The space barons aims to take readers into the lives and minds of two of the most powerful men in the world. Elon Musk is the founder and CEO of a number of major companies including Neuralink, Tesla and Space-X. Jeff Bezos is the world’s richest man as the founder of Amazon and the aerospace company Blue Origin, as well as owner of The Washington Post. Both are so rich they have more wealth than many of the world’s nations, and author Christian Davenport – who has worked for The Washington Post as a staff writer since 2000 – is clearly in awe. The book props Bezos and Musk up as greats, as if they and only they are the cause of their vast wealth and corporate empires.

I found the book problematic for a number of reasons. Davenport tells the story of both men’s lives from the early stages of their businesses in the early 1990s through their growing importance in the aerospace industry in the 2000s. At points the text feels clunky; it struggles to add narrative to pivotal moments in Musk and Bezos’ lives, such as Bezos’ helicopter crash in 2003, and puts historical events across in a dry, unengaging way.

Another problem I had is that The space barons doesn’t tackle the major issues of private enterprise in space. Its title seems to accept the oligarchic and feudal future space may have. The popular astrophysicist Neil deGrasse Tyson, a vociferous proponent of Nasa, has often been asked about private corporations taking over from government in the exploration of space, and his response has been simple and consistent. The risk is too great: governments crossed the Atlantic, governments discovered nuclear fission and governments took us to the moon all because private enterprise could not accept the risk. The investment needed to take humanity to Mars, for example, is too great for a private company whose CEO has to satisfy the quarterly report. They cannot have the luxury of long-term investment that a country does.

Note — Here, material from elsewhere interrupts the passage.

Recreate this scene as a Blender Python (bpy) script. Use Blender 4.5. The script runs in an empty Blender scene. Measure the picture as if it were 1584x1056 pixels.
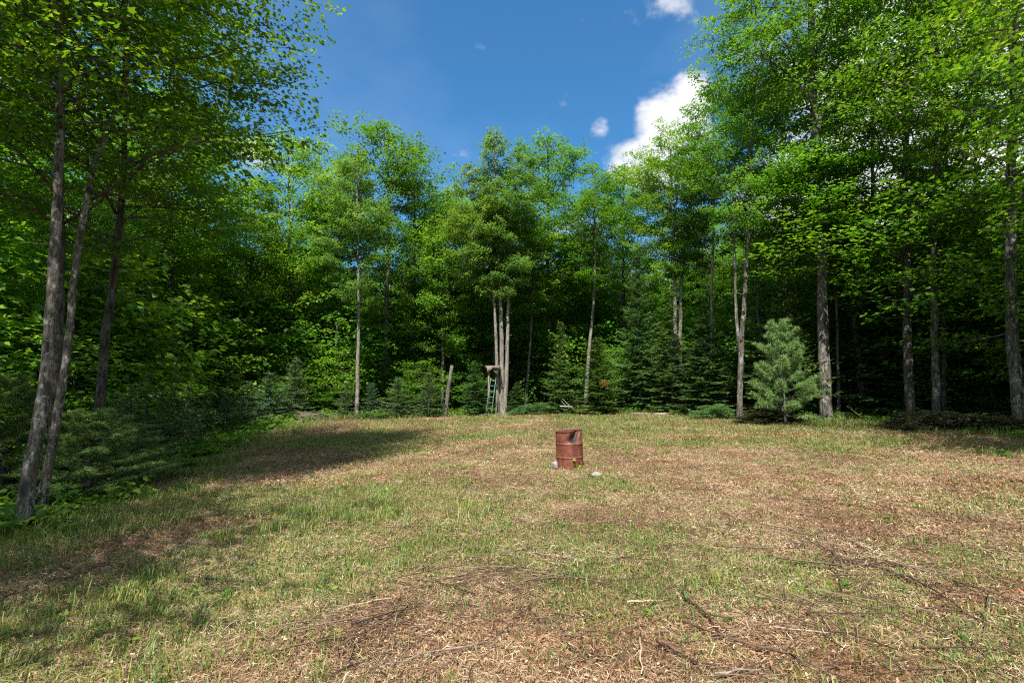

So the government does it first, and then farms out routine things to private companies who can do them efficiently.

Neither does the book really dig into the implications of Bezos – the richest man on the planet who owns a newspaper of note in America, has a $600 million deal with the CIA to advance their cloud systems and spent over $10 million lobbying the US government in 2017 – attempting to monopolise space.

Instead, The space barons gives the reader the erroneous impression that everything is down to these men, neglecting the contributions of scientists and engineers who make their technological achievements a reality. It gives only a top line view, and there is nothing it covers that you cannot find on Wikipedia, or in news stories and press releases. I would therefore struggle to recommend it.